L’usage contrefaisant d’une marque par un tiers peut-il justifier le défaut d’usage de cette marque par son titulaire ?

OHMI, 4ème ch. De recours, 28 janvier 2015, R2425/2013-4, Chronopost/DHL Express France

La décision commentée s’inscrit dans un cadre procédural plus large qu’il convient de rappeler. La société Chronopost est titulaire de deux marques, l’une française, l’autre communautaire, WEBSHIPPING. En 2004, elle assigne la société DHL en contrefaçon de ses marques. Le Tribunal de Grande Instance de Paris puis la Cour d’appel en 2007 retiennent la contrefaçon et interdisent la poursuite des actes litigieux, sous astreinte. L’affaire est portée devant la Cour de cassation s’agissant de la portée territoriale des mesures d’interdiction, qui feront l’objet d’une question préjudicielle auprès de la CJUE qui, pour rappel, indiquera que les mesures d’interdiction prononcées par le tribunal des marques communautaires s’étendent à l’ensemble du territoire de l’Union Européenne. Le 29 novembre 2011, la Cour de cassation casse l’arrêt de la Cour d’appel, qui avait limité les mesures d’interdiction au territoire français. La Cour d’appel de renvoi (Cour d’appel de Paris, 25 novembre 2014) décide néanmoins de surseoir à statuer dans l’attente de la décision de la Chambre de Recours de l’OHMI portant sur une action parallèle de DHL en déchéance de la marque communautaire WEBSHIPPING faute d’usage sérieux par Chronopost.

Pour contester l’action en déchéance devant l’OHMI, la société Chronopost faisait valoir que l’usage contrefaisant de sa marque par la société DHL constituait un « juste motif » ayant entravé l’usage sérieux de cette marque.

La Chambre de recours relève tout d’abord que les faits de contrefaçon sont avérés dès lors qu’ils ont été reconnus par les Tribunaux français.

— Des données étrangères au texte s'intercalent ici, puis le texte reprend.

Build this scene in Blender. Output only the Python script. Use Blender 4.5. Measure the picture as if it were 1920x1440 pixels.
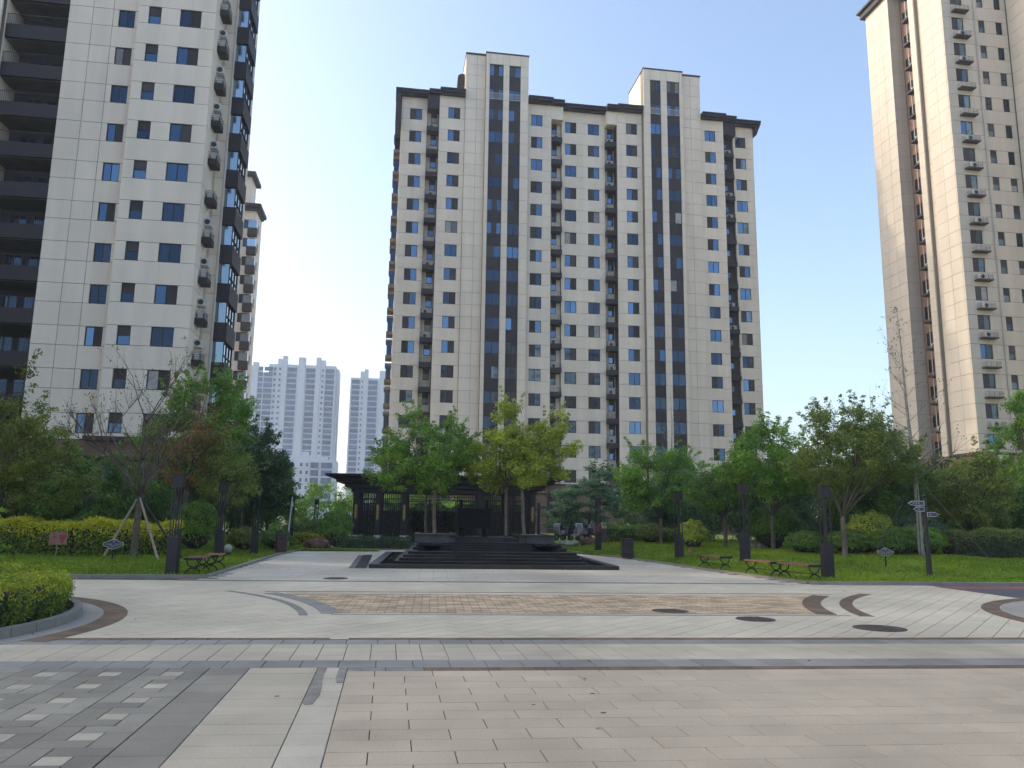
import bpy, math, random
import numpy as np
from mathutils import Vector, Matrix
R_ = math.radians
for o in list(bpy.data.objects): bpy.data.objects.remove(o)
scene = bpy.context.scene
COL = scene.collection
rnd = random.Random(7)

# ------------------------------------------------------------------ camera
YAW, PITCH, ROLL = 0.150777, 0.168474, 0.013942
cam_d = bpy.data.cameras.new('camera'); cam = bpy.data.objects.new('camera', cam_d); COL.objects.link(cam)
fw = Vector((math.sin(YAW)*math.cos(PITCH), math.cos(YAW)*math.cos(PITCH), math.sin(PITCH)))
rt0 = Vector((math.cos(YAW), -math.sin(YAW), 0)); up0 = rt0.cross(fw)
rt = rt0*math.cos(ROLL) + up0*math.sin(ROLL); up = -rt0*math.sin(ROLL) + up0*math.cos(ROLL)
m = Matrix((rt, up, -fw)).transposed().to_4x4(); m.translation = Vector((0, 0, 1.65))
cam.matrix_world = m
cam_d.sensor_width = 36; cam_d.lens = 1480/1920*36; cam_d.clip_start = .1; cam_d.clip_end = 6000
scene.camera = cam

# ------------------------------------------------------------------ light
SUN = Vector((-1, .397, .67)).normalized()
w = bpy.data.worlds.new('World'); scene.world = w; w.use_nodes = True
nt = w.node_tree; bg = nt.nodes['Background']
sky = nt.nodes.new('ShaderNodeTexSky'); sky.sky_type = 'NISHITA'; sky.sun_disc = False
sky.sun_elevation = math.asin(SUN.z); sky.sun_rotation = math.atan2(SUN.x, SUN.y)
sky.air_density = 1.0; sky.dust_density = 3.2; sky.ozone_density = 3.6; sky.altitude = 50
nt.links.new(sky.outputs[0], bg.inputs[0]); bg.inputs[1].default_value = .15
sl = bpy.data.lights.new('sun', 'SUN'); sl.energy = .5; sl.angle = R_(1.0); sl.color = (1, .92, .80)
so = bpy.data.objects.new('sun', sl); COL.objects.link(so); so.location = (0, 0, 120)
so.rotation_euler = SUN.to_track_quat('Z', 'Y').to_euler()
vs = scene.view_settings; vs.view_transform = 'Standard'; vs.look = 'None'; vs.gamma = 1; vs.exposure = 1.44
vs.use_curve_mapping = False; vs.use_white_balance = True; vs.white_balance_temperature = 7450     # the shaded square is lit by blue sky
scene.cycles.use_denoising = True
scene.cycles.max_bounces = 6; scene.cycles.diffuse_bounces = 4; scene.cycles.glossy_bounces = 3
scene.cycles.transmission_bounces = 3; scene.cycles.transparent_max_bounces = 6; scene.cycles.volume_bounces = 1
scene.cycles.caustics_reflective = False; scene.cycles.caustics_refractive = False

# ------------------------------------------------------------------ materials
MATS = {}
def M(name, col, rough=.75, var=.12, scale=2.0, bump=0.0, bscale=None, metal=0, obj=0, isl=0, spec=.4, streak=0, tint=None, trans=0, spots=0, blot=0, grain=0):
    mt = bpy.data.materials.new(name); mt.use_nodes = True; n = mt.node_tree.nodes; L = mt.node_tree.links
    b = n['Principled BSDF']; b.inputs['Roughness'].default_value = rough; b.inputs['Metallic'].default_value = metal
    b.inputs['Specular IOR Level'].default_value = spec
    geo = n.new('ShaderNodeNewGeometry')
    fac = None
    def mul(a, bsock):
        if a is None: return bsock
        q = n.new('ShaderNodeMath'); q.operation = 'MULTIPLY'; L.new(a, q.inputs[0]); L.new(bsock, q.inputs[1]); return q.outputs[0]
    def rng(sock, amt, lo=0, hi=1):
        q = n.new('ShaderNodeMapRange'); q.inputs[1].default_value = lo; q.inputs[2].default_value = hi
        q.inputs[3].default_value = 1-amt; q.inputs[4].default_value = 1+amt; L.new(sock, q.inputs[0]); return q.outputs[0]
    def noise(sc, det=4, stretch=None):
        t = n.new('ShaderNodeTexNoise'); t.inputs['Scale'].default_value = sc; t.inputs['Detail'].default_value = det
        if stretch:
            vm = n.new('ShaderNodeVectorMath'); vm.operation = 'MULTIPLY'; vm.inputs[1].default_value = stretch
            L.new(geo.outputs['Position'], vm.inputs[0]); L.new(vm.outputs[0], t.inputs['Vector'])
        else: L.new(geo.outputs['Position'], t.inputs['Vector'])
        return t.outputs['Fac']
    if var: fac = mul(fac, rng(noise(scale), var, .3, .7))
    if streak: fac = mul(fac, rng(noise(1.2, 5, (1, 1, .08)), streak, .35, .65))
    if grain: fac = mul(fac, rng(noise(55, 3), grain, .3, .7))
    if blot: fac = mul(fac, rng(noise(.33, 6), blot, .32, .68))
    if spots:
        t = noise(scale*9, 2); q = n.new('ShaderNodeMapRange'); q.inputs[1].default_value = .68; q.inputs[2].default_value = .78
        q.inputs[3].default_value = 1; q.inputs[4].default_value = 1-spots; L.new(t, q.inputs[0]); fac = mul(fac, q.outputs[0])
    if obj:
        oi = n.new('ShaderNodeObjectInfo'); fac = mul(fac, rng(oi.outputs['Random'], obj))
    if isl: fac = mul(fac, rng(geo.outputs['Random Per Island'], isl))
    rgb = n.new('ShaderNodeRGB'); rgb.outputs[0].default_value = (*col, 1); cs = rgb.outputs[0]
    if tint:
        at = n.new('ShaderNodeAttribute'); at.attribute_name = 'tint'
        mx = n.new('ShaderNodeMix'); mx.data_type = 'RGBA'; mx.inputs[6].default_value = (*col, 1); mx.inputs[7].default_value = (*tint, 1)
        L.new(at.outputs['Fac'], mx.inputs[0]); cs = mx.outputs[2]
    if fac is not None:
        vm = n.new('ShaderNodeVectorMath'); vm.operation = 'SCALE'; L.new(cs, vm.inputs[0]); L.new(fac, vm.inputs['Scale']); cs = vm.outputs[0]
    L.new(cs, b.inputs['Base Color'])
    if bump:
        bp = n.new('ShaderNodeBump'); bp.inputs['Strength'].default_value = bump; bp.inputs['Distance'].default_value = .01
        L.new(noise(bscale or scale*8, 5), bp.inputs['Height']); L.new(bp.outputs[0], b.inputs['Normal'])
    if trans:
        tr = n.new('ShaderNodeBsdfTranslucent'); L.new(cs, tr.inputs[0])
        ms = n.new('ShaderNodeMixShader'); ms.inputs[0].default_value = trans
        L.new(b.outputs[0], ms.inputs[1]); L.new(tr.outputs[0], ms.inputs[2]); L.new(ms.outputs[0], n['Material Output'].inputs[0])
    MATS[name] = mt; return mt

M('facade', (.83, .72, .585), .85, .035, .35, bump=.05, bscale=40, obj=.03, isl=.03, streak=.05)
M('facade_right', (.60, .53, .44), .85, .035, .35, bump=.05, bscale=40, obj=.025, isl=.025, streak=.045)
M('joint', (.27, .24, .20), .9, .08, 1)
M('dark_clad', (.030, .0235, .0245), .6, .15, .6, obj=.10, isl=.1, streak=.08)
M('brown_clad', (.205, .125, .090), .8, .07, .6, obj=.05, isl=.05, streak=.06)
M('brown_trim', (.060, .042, .038), .7, .1, 1)
M('bay_brown', (.135, .112, .098), .8, .1, 1)
M('roof_dark', (.030, .022, .024), .6, .15, 1)
M('frame', (.022, .020, .022), .45, 0)
M('screen', (.058, .053, .054), .8, .1, .5, obj=.4)
M('iron', (.055, .05, .052), .5, .1, 3)
M('ac_white', (.55, .55, .53), .5, .1, 3)
M('ac_fan', (.035, .035, .04), .5, 0)
M('pipe', (.52, .48, .43), .6, .1, 1)
M('white_rail', (.62, .63, .64), .5, 0)
M('interior', (.05, .045, .04), .9, .1, 1)
M('soffit', (.13, .118, .098), .9, .15, 1)
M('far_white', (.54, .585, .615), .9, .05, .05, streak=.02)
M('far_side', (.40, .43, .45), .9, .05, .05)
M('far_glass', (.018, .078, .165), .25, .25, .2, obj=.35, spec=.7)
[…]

La Chambre estime que la société DHL a effectivement empêché l’usage de la marque litigieuse en se l’appropriant en dépit des droits antérieurs, et en ne respectant aucune des mesures d’interdictions prononcées à son encontre. Elle relève encore qu’obliger le titulaire de la marque antérieure à utiliser sa marque dans ces circonstances entraînerait nécessairement un risque de confusion dans l’esprit du public.

La Chambre en conclut que la société Chronopost disposait donc de justes motifs de ne pas utiliser sa marque ; Ajoutant que sa décision est conforme « à la justice naturelle ». La Chambre de recours semble ainsi avoir considéré dans cette espèce que la société DHL ne pouvait pas bénéficier de ses actes de contrefaçon pour obtenir la déchéance d’une marque enregistrée dont la validité avait été reconnue par les Tribunaux français. Pour autant, d’un point de vue strictement juridique, la décision peut faire débat dans la mesure où les justes motifs du défaut d’usage doivent en théorie être indépendants de la volonté du titulaire de droits.

En l’espèce, s’il est probable que l’usage de la marque WEBSHIPPING par la société DHL ait pu impacter négativement l’usage de cette marque par son titulaire, la question demeure néanmoins de savoir si le défaut d’usage par son titulaire était totalement indépendant de sa volonté.

L’on relèvera néanmoins que DHL avait également soulevé la déchéance pour défaut d’usage sérieux de la marque française WEBSHIPPING dans le cadre de la procédure en contrefaçon devant les juridictions françaises, et que la Cour d’appel de Paris, en 2007, avait également retenu l’existence de justes motifs s’agissant du défaut d’usage sérieux de la marque française WEBSHIPPING.